- Exercise instructions:
From the entries below, reproduce exactly the line containing "Continue the Blender", the line containing "build_floor()", and every line in between, with nothing added.

- Scenes as source code:

-*-*-

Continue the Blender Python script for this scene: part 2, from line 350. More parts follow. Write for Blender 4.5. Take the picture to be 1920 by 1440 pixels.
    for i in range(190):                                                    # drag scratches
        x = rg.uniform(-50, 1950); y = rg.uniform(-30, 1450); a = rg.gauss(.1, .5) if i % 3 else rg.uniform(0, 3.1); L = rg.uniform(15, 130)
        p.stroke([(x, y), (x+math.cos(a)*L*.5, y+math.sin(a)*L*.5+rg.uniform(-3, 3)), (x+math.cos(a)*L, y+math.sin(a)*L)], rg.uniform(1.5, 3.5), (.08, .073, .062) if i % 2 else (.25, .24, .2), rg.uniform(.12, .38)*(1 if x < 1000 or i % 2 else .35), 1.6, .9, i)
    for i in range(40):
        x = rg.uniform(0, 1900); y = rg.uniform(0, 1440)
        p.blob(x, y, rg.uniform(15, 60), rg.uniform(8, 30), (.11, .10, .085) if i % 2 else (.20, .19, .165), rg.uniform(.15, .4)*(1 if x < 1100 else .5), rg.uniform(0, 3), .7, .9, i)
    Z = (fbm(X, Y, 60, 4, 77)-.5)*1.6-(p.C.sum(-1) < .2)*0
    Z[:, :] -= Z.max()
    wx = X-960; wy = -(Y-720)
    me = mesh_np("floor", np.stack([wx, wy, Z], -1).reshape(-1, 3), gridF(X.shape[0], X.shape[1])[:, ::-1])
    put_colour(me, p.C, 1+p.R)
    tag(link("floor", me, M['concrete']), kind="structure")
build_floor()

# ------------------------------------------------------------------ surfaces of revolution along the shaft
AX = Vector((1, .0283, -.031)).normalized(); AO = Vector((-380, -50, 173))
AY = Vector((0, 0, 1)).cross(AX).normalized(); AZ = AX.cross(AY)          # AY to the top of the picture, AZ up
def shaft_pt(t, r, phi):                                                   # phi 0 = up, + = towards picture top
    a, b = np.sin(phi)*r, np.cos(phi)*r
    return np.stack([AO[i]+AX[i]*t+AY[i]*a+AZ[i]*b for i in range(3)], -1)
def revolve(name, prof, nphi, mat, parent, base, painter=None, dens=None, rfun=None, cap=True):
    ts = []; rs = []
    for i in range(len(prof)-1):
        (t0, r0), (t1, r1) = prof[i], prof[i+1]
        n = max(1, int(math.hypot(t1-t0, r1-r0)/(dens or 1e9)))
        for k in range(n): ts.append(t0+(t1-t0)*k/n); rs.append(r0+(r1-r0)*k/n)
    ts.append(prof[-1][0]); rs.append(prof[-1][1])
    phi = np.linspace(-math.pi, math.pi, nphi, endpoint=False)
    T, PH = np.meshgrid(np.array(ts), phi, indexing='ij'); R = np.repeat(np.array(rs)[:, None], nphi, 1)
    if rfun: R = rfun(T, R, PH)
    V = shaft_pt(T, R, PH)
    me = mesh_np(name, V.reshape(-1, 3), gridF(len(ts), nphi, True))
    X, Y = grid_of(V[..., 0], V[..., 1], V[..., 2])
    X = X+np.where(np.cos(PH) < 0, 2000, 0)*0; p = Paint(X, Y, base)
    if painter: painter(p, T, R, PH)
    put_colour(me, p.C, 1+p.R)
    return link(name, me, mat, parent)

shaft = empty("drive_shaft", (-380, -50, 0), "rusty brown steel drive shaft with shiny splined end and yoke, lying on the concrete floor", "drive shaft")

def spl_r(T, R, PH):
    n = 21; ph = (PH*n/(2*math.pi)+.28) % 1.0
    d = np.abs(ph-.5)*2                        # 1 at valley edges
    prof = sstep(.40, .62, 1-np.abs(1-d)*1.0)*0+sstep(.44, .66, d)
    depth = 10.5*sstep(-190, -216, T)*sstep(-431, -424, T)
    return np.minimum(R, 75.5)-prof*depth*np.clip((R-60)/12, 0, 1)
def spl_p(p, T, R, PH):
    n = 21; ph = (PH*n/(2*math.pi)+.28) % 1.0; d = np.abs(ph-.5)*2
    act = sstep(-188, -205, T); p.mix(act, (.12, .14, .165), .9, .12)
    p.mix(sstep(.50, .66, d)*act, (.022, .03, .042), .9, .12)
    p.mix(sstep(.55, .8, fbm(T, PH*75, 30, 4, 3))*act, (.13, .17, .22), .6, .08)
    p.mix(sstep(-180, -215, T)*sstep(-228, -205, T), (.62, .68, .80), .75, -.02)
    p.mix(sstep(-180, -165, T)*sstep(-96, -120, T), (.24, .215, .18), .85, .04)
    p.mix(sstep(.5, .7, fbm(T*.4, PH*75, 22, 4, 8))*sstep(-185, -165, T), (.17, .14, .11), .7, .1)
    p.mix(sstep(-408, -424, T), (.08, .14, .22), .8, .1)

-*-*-

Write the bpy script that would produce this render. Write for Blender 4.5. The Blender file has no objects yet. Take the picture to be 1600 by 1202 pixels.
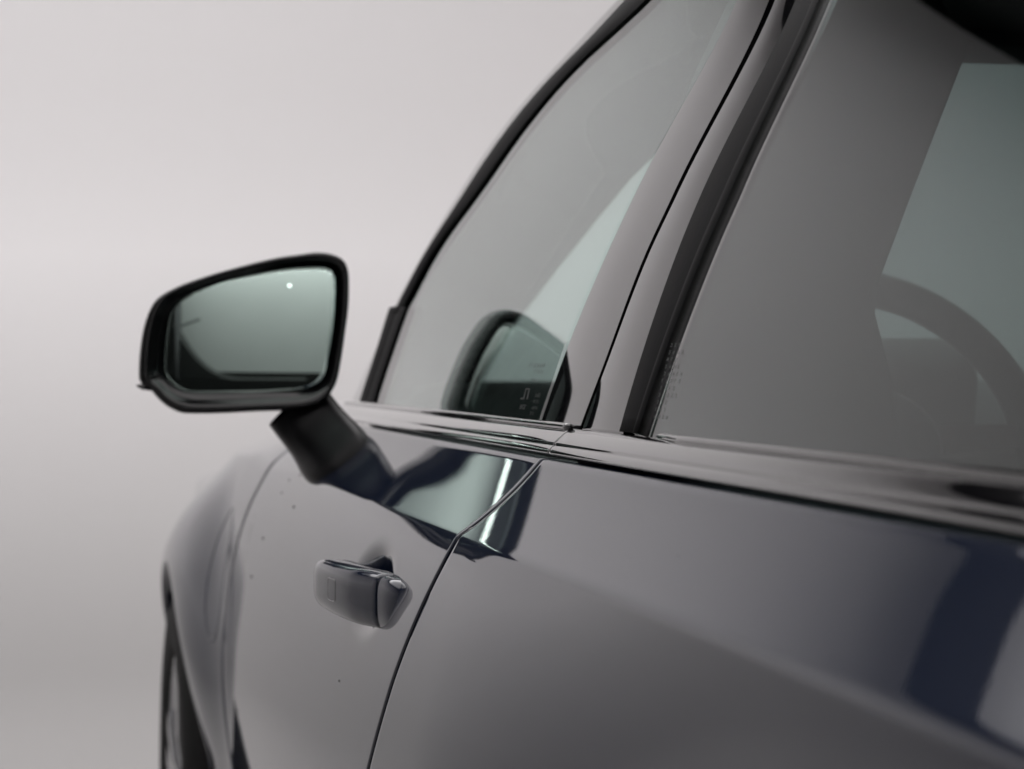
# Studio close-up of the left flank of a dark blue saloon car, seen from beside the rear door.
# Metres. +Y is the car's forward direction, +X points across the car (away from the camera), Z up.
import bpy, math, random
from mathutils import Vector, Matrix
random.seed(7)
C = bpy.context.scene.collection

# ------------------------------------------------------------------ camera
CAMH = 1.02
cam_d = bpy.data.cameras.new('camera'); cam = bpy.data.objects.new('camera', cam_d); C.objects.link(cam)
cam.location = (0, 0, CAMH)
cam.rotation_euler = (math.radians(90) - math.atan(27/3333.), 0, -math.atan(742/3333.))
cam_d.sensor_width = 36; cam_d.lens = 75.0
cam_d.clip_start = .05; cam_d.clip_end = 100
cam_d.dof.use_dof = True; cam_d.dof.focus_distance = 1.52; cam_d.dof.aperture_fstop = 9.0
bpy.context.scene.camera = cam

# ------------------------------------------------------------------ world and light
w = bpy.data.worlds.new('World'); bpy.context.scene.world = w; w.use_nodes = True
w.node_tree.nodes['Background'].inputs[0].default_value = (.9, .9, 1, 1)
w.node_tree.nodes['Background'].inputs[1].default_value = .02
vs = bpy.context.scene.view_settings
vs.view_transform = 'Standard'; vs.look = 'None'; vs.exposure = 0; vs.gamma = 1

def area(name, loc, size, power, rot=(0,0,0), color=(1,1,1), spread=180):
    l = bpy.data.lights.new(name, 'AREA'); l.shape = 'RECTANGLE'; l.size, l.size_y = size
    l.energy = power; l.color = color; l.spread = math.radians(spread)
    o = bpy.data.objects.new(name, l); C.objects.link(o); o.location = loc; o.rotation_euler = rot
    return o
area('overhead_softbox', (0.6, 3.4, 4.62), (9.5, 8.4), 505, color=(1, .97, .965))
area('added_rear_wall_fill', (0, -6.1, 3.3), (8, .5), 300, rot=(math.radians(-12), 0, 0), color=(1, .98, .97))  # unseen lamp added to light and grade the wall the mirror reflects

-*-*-

- Reply:
Continue the Blender Python script for this scene: part 2, from line 350. More parts follow. Write for Blender 4.5. Take the picture to be 1920 by 1440 pixels.
    for i in range(190):                                                    # drag scratches
        x = rg.uniform(-50, 1950); y = rg.uniform(-30, 1450); a = rg.gauss(.1, .5) if i % 3 else rg.uniform(0, 3.1); L = rg.uniform(15, 130)
        p.stroke([(x, y), (x+math.cos(a)*L*.5, y+math.sin(a)*L*.5+rg.uniform(-3, 3)), (x+math.cos(a)*L, y+math.sin(a)*L)], rg.uniform(1.5, 3.5), (.08, .073, .062) if i % 2 else (.25, .24, .2), rg.uniform(.12, .38)*(1 if x < 1000 or i % 2 else .35), 1.6, .9, i)
    for i in range(40):
        x = rg.uniform(0, 1900); y = rg.uniform(0, 1440)
        p.blob(x, y, rg.uniform(15, 60), rg.uniform(8, 30), (.11, .10, .085) if i % 2 else (.20, .19, .165), rg.uniform(.15, .4)*(1 if x < 1100 else .5), rg.uniform(0, 3), .7, .9, i)
    Z = (fbm(X, Y, 60, 4, 77)-.5)*1.6-(p.C.sum(-1) < .2)*0
    Z[:, :] -= Z.max()
    wx = X-960; wy = -(Y-720)
    me = mesh_np("floor", np.stack([wx, wy, Z], -1).reshape(-1, 3), gridF(X.shape[0], X.shape[1])[:, ::-1])
    put_colour(me, p.C, 1+p.R)
    tag(link("floor", me, M['concrete']), kind="structure")
build_floor()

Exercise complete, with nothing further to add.